Tuesday 21 June 2011

Victim or Victor

The day we are born we develop, grow and become who we decide to be. It is all down to a matter of choice how we play out our present and future lives. What we become is what we choose to become. It is not a matter of we become or became this or that because so and so told us so. We are all masters of our own destiny. I reiterate that we are who we are today as individuals because of who we chose to be.

Sadly a lot of us being who we are and maybe not happy, satisfied or appreciative of whom we are or become, choose to find an escape route. One of those escape route is that of playing the victim. The victim is the one who finds him/herself in a sphere of negative mindset. They choose to avoid responsibility for their lives and rather choose to blame others and situations for where they find themselves and where they believe they might be headed. Victims delve in negative self talk. Their self talk consist of “cannot”, “its too difficult”, “its not possible”, “bad things always happens to me”, “when am I going to be lucky?”, “I can never do anything right!” or alternatively, “he/she is to blame”, “its their fault”, “I didn’t do it, they did it!” and on and on it goes with more and more negative self talk to compound their victim traits.

Victims often play out this role to seek attention and sympathy. Victims don’t go out there and make things happen but rather choose to go with the flow and whatever circumstances prevail. If it doesn’t roll in their favour then they are quick to delve back into their negative attitude towards where they find themselves. Once again we need to understand that whatever we do, choices we make, actions we take, we are sole masters of our destiny. There is a saying. If you can change your attitude for the better, you then also have the ability to change your life. If you have an attitude that you “cannot”, then rest assured you will live a life that revolves around not getting anywhere, not achieving much. If you however decide to do an about turn and change your attitude to “I can”, your world can be that of opportunities and positive things.
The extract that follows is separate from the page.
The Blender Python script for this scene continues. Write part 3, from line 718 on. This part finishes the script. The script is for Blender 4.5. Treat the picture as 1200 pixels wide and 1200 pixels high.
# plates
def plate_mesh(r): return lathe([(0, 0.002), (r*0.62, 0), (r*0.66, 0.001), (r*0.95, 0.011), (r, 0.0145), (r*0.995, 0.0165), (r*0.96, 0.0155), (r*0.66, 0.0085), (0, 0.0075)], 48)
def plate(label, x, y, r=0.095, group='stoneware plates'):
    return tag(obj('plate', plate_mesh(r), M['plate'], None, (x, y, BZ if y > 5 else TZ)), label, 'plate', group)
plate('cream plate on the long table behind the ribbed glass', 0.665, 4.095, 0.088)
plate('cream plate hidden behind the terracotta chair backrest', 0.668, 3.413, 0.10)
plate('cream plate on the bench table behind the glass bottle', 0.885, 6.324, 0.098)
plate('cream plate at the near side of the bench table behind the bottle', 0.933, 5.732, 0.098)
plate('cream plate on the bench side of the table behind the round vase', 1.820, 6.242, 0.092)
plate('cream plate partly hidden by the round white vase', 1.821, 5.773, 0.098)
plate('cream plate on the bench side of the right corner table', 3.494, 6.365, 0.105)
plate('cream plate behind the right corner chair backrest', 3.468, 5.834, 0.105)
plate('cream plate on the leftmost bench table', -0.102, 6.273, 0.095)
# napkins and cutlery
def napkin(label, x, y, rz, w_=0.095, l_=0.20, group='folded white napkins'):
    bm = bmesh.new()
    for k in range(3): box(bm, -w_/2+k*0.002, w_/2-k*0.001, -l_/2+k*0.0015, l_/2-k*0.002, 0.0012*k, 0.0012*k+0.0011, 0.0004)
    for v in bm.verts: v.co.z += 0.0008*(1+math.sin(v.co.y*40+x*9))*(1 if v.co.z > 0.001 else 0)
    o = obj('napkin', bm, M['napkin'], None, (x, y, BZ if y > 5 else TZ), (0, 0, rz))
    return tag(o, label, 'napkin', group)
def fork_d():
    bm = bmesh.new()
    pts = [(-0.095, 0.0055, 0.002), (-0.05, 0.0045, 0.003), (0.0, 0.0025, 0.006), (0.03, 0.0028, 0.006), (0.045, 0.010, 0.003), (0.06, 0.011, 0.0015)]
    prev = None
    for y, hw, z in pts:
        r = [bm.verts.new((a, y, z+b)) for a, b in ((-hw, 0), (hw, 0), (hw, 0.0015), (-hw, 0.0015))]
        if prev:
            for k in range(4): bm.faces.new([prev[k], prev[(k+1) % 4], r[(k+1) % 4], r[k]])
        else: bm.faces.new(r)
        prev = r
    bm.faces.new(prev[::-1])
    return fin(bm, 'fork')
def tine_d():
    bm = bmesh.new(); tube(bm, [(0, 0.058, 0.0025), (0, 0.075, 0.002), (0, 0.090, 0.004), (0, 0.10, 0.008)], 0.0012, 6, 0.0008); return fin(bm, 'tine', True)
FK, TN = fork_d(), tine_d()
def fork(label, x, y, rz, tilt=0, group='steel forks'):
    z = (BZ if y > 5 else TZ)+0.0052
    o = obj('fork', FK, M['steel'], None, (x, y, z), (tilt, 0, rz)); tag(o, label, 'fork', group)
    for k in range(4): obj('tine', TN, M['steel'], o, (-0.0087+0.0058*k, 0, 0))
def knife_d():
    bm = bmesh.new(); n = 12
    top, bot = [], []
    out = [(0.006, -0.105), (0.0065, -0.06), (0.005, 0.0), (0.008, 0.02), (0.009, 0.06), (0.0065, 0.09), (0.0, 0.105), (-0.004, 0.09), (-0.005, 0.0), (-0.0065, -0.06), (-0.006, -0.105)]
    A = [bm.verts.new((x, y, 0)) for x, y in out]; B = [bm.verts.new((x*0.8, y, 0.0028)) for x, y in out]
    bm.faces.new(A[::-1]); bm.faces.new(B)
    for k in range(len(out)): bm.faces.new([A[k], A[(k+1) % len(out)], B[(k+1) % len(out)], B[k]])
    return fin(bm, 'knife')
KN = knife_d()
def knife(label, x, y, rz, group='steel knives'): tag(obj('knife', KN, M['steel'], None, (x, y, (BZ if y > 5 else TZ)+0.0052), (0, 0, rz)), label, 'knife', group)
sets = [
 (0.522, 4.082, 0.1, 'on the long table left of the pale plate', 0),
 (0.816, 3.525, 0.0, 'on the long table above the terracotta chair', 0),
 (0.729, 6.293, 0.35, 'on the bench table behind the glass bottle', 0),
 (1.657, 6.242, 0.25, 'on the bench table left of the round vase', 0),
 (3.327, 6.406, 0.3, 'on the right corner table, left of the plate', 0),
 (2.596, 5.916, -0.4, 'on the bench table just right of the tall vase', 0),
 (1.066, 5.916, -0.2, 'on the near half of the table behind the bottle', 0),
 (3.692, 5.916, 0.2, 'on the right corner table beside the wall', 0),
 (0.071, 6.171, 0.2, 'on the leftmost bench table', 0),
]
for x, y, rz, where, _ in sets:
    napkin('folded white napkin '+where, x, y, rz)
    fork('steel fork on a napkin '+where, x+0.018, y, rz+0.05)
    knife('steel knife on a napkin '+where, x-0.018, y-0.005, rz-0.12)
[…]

Some victims are quick to blame their upbringings, their circumstances, blaming parents for who they are and what they have become. The secret to becoming a victor instead of a victim is to acknowledge the pitfalls and negative memories of past. As hard as it seems, it can be worked through but we need to define what it was that created the negative, victim mindset. We need to acknowledge it. We need to accept and realize that as hurtful, painful or degrading it had been, we need to make peace and forgive that past. We may not have caused the act of hurt, pain or degradation yet we may have chosen to become a victim because of it. Sometimes forgiveness is one of your greatness human tools. By changing your mindset and rather choosing to become a survivor, a victor and move away from the status of victim which inevitably will take you to a dead end in your life, you then create the ability to welcome so much more that is positive into your life.

To escape the hold of being a victim, you need to understand that you need to do it yourself. As an individual human soul, we are answerable to no one else other than ourselves. You only move away from playing victim by changing your attitude towards yourself. No one else will do this. You need to encourage and motivate yourself to move beyond where you may currently find yourself. Only you can do this. This will take time, but continual management and acknowledgment of your attitude, your outlook and your desire to be a victor instead of a victim will take one step at a time. The beauty is, it can be done and many have succeeded. When we start taking responsibility for our successes as well as our failures, for our strengths as well as our weaknesses, for our victim mindset as well as our desire to be the victor, we then move into the sphere of self empowerment and greater things!
When great things happen in your life, you must remember, you made it happen. You had a hand in it!
Nobody is responsible for your life but only you. When you play victim it ultimately makes you nothing in this world. It forms barriers in you life. It places limitations on your ability to live your fullest life. It gives you a ticket to always find an excuse. It shadows your true desires, dreams and aspirations. You lose perspective and allow others to control your life. Don’t lose control. We are all gifted human beings with enough credits to take. Say no to be a victim. Say yes to be the victor! Take control of your greatest role in life yet!